MT: Toda criança precisa de ambientes que provoquem, estimulem, despertem e alimentem sua curiosidade. Espaços que possam explorar, interagir e se desenvolver tanto do ponto de vista cognitivo, como emocional. Até pela própria dinâmica familiar, com um número maior de mulheres trabalhando fora, é necessária a disponibilidade de locais que garantam essas condições de desenvolvimento; o que não descarta, claro, a presença de adultos responsáveis e carinhosos durante o desenvolvimento de uma criança. A educação infantil, ainda que não obrigatória em alguns países, é quase mandatória, mas sem que se olhe por essa perspectiva conteudista, frágil e defasada do ponto de vista didático e da própria psicologia do desenvolvimento.

O que é conteúdo para uma criança? É o mundo, mas ela percebe isso experimentando. Ainda assim, a educação infantil não deveria ser a única política para garantir a educação integral das crianças. Se as cidades fossem educadoras e complementassem o papel das escolas e famílias, teríamos outra realidade. Mas, na ausência dessa condição, a educação infantil torna-se fundamental.

No entanto, não se trata de qualquer escola. É preciso garantir qualidade e fazer os investimentos necessários para tanto. Mas creches e pré-escolas de qualidade ainda não são regra no Brasil.

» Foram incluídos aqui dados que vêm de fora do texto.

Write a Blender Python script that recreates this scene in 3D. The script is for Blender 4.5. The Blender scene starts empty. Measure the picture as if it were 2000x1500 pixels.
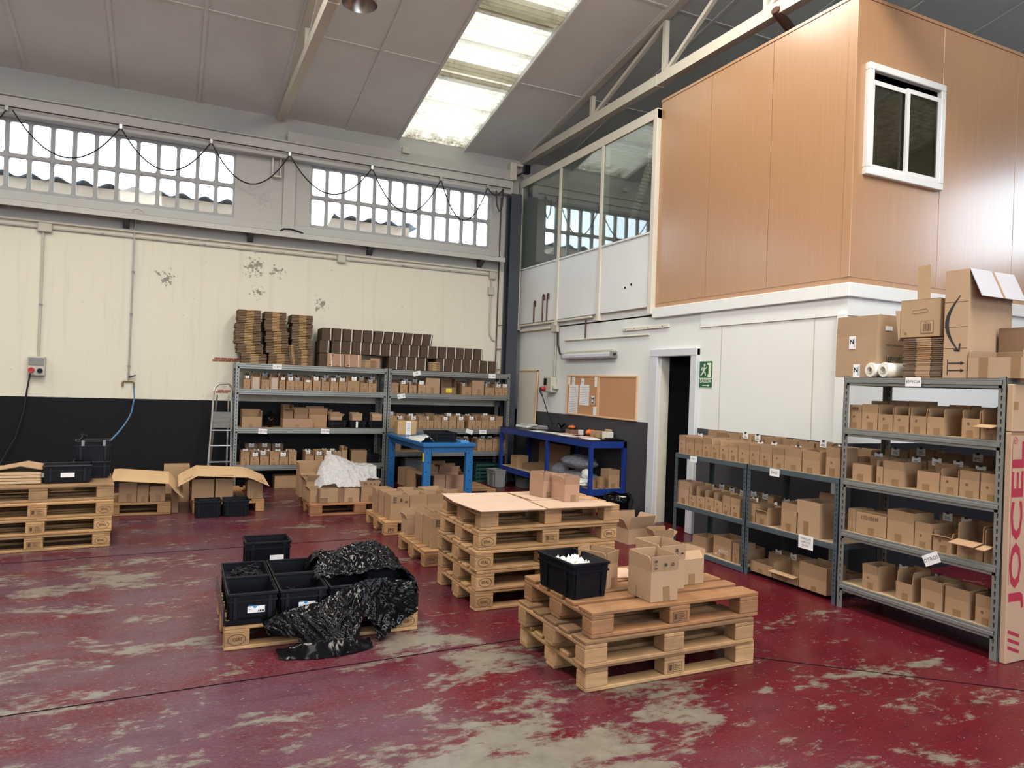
import bpy, math, random
from mathutils import Vector, Matrix, noise as mnoise
random.seed(7)
PI = math.pi
sc = bpy.context.scene
col = sc.collection

# ---------------------------------------------------------------- camera, world, lights, exposure
YAW, PITCH, ROLL, F = 0.44245, 0.00064, 0.03571, 1410.7
cam = bpy.data.cameras.new('camera'); camo = bpy.data.objects.new('camera', cam); col.objects.link(camo)
cam.sensor_width = 36.0; cam.lens = F / 2000 * 36.0; cam.clip_end = 300
camo.matrix_world = (Matrix.Translation((0, 0, 1.6512)) @ Matrix.Rotation(-YAW, 4, 'Z') @
                     Matrix.Rotation(PI / 2 + PITCH, 4, 'X') @ Matrix.Rotation(ROLL, 4, 'Z'))
sc.camera = camo
SKY = 5.0
w = bpy.data.worlds.new('sky'); sc.world = w; w.use_nodes = True
bgn = w.node_tree.nodes['Background']; bgn.inputs[0].default_value = (0.80, 0.90, 1.0, 1); bgn.inputs[1].default_value = SKY
sc.view_settings.view_transform = 'Standard'; sc.view_settings.look = 'None'
sc.view_settings.exposure = 0.12; sc.view_settings.gamma = 1.0; sc.view_settings.use_curve_mapping = False
sc.cycles.max_bounces = 10; sc.cycles.diffuse_bounces = 2; sc.cycles.glossy_bounces = 5
sc.cycles.transmission_bounces = 6; sc.cycles.transparent_max_bounces = 16
sc.cycles.sample_clamp_indirect = 6.0; sc.cycles.caustics_reflective = False; sc.cycles.caustics_refractive = False

def area(name, loc, rot, sx, sy, power, color=(1, 1, 1), portal=False, spread=PI):
    l = bpy.data.lights.new(name, 'AREA'); l.shape = 'RECTANGLE'; l.size = sx; l.size_y = sy
    l.energy = power; l.color = color; l.spread = spread
    if portal: l.cycles.is_portal = True
    o = bpy.data.objects.new(name, l); o.location = loc; o.rotation_euler = rot; col.objects.link(o)
    return o
# unseen fill lamps added in wall_front behind the camera and under the roof
area('added_high_fill', (-2.2, -4.86, 4.47), (PI / 2, 0, 0), 10.5, .95, 150, (0.84, 0.92, 1.0))
area('side_window_daylight', (13.12, 1.5, 4.85), (PI / 2, 0, PI / 2), 2.6, 1.5, 26, (.72, .85, 1.0))
area('added_low_fill', (2.6, -4.98, 2.0), (PI / 2, 0, 0), 5.6, 3.6, 6, (0.80, 0.90, 1.0))
for x, y, ln, p, wd, c in ((3.84, 5.3, 3.6, 120, 1.05, 0), (3.84, 0.1, 5.0, 430, 1.05, 0), (-0.9, 0.1, 5.0, 110, 1.05, 0), (-0.9, 5.7, 4.4, 360, 1.05, 0), (-5.0, 8.0, 5.0, 170, 1.05, 0)):
    area('added_roof_fill', (x, y, 7.29 - .205 * abs(y - 3.3) - .09), (0.2 if y < 3.3 else -0.2, 0, 0), wd, ln, p, ((1.0, 0.94, 0.84), (.74, .86, 1.0))[c])

# ---------------------------------------------------------------- materials
def nt(name):
    m = bpy.data.materials.new(name); m.use_nodes = True
    t = m.node_tree
    return m, t, t.nodes['Principled BSDF'], t.nodes['Material Output']
def nn(t, typ, **k):
    n = t.nodes.new(typ)
    for a, b in k.items():
        if a == 'ins':
            for i, v in b.items(): n.inputs[i].default_value = v
        else: setattr(n, a, b)
    return n
def lk(t, a, b): t.links.new(a, b)
def texco(t, scale=(1, 1, 1), kind='Object', rnd=False):
    c = nn(t, 'ShaderNodeTexCoord'); mp = nn(t, 'ShaderNodeMapping'); mp.inputs['Scale'].default_value = scale
    lk(t, c.outputs[kind], mp.inputs['Vector'])
    if rnd:
        oi = nn(t, 'ShaderNodeObjectInfo'); ml = nn(t, 'ShaderNodeMath', operation='MULTIPLY'); ml.inputs[1].default_value = 37.0
        lk(t, oi.outputs['Random'], ml.inputs[0]); lk(t, ml.outputs[0], mp.inputs['Location'])
    return mp.outputs[0]
def noise(t, vec, scale, detail=4, rough=.55, dist=0.0):
    n = nn(t, 'ShaderNodeTexNoise'); n.inputs['Scale'].default_value = scale; n.inputs['Detail'].default_value = detail
    n.inputs['Roughness'].default_value = rough; n.inputs['Distortion'].default_value = dist
    lk(t, vec, n.inputs['Vector']); return n.outputs[0]
def ramp(t, fac, stops):
    r = nn(t, 'ShaderNodeValToRGB'); e = r.color_ramp.elements
    while len(e) < len(stops): e.new(0.5)
    for i, (p, c) in enumerate(stops):
        e[i].position = p; e[i].color = (c, c, c, 1) if isinstance(c, (int, float)) else (*c, 1)
    lk(t, fac, r.inputs[0]); return r.outputs[0]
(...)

CR: Adiantar conteúdos na infância, em detrimento de elementos mais lúdicos, pode prejudicar os futuros processos de aprendizagem da criança?

MT: Acho que a principal consequência é ter pessoas menos criativas, curiosas. Há um artigo da professora Lilian Katz [Universidade de Illionois] que diz que essa abordagem mata a curiosidade das crianças, pois elas não querem informação. A escola surgiu em um tempo em que esse modelo era adequado, mas, passados 200 anos, o mundo mudou completamente e a escola continua mais ou menos da mesma forma: separando crianças por idade, colocando um adulto para lidar com um grupo grande de alunos, dispondo-os sentados. Então vejo que trazer conteúdo para a educação infantil é dar continuidade à massificação que já se tem. Dessa maneira, a criatividade das crianças, a autoria, a criação acabam por ser tolhidas.

Há uma insatisfação mundial com esse modelo escolar. E a educação infantil não tem essa proposta. Pensar em trazê-lo para a infância é um retrocesso.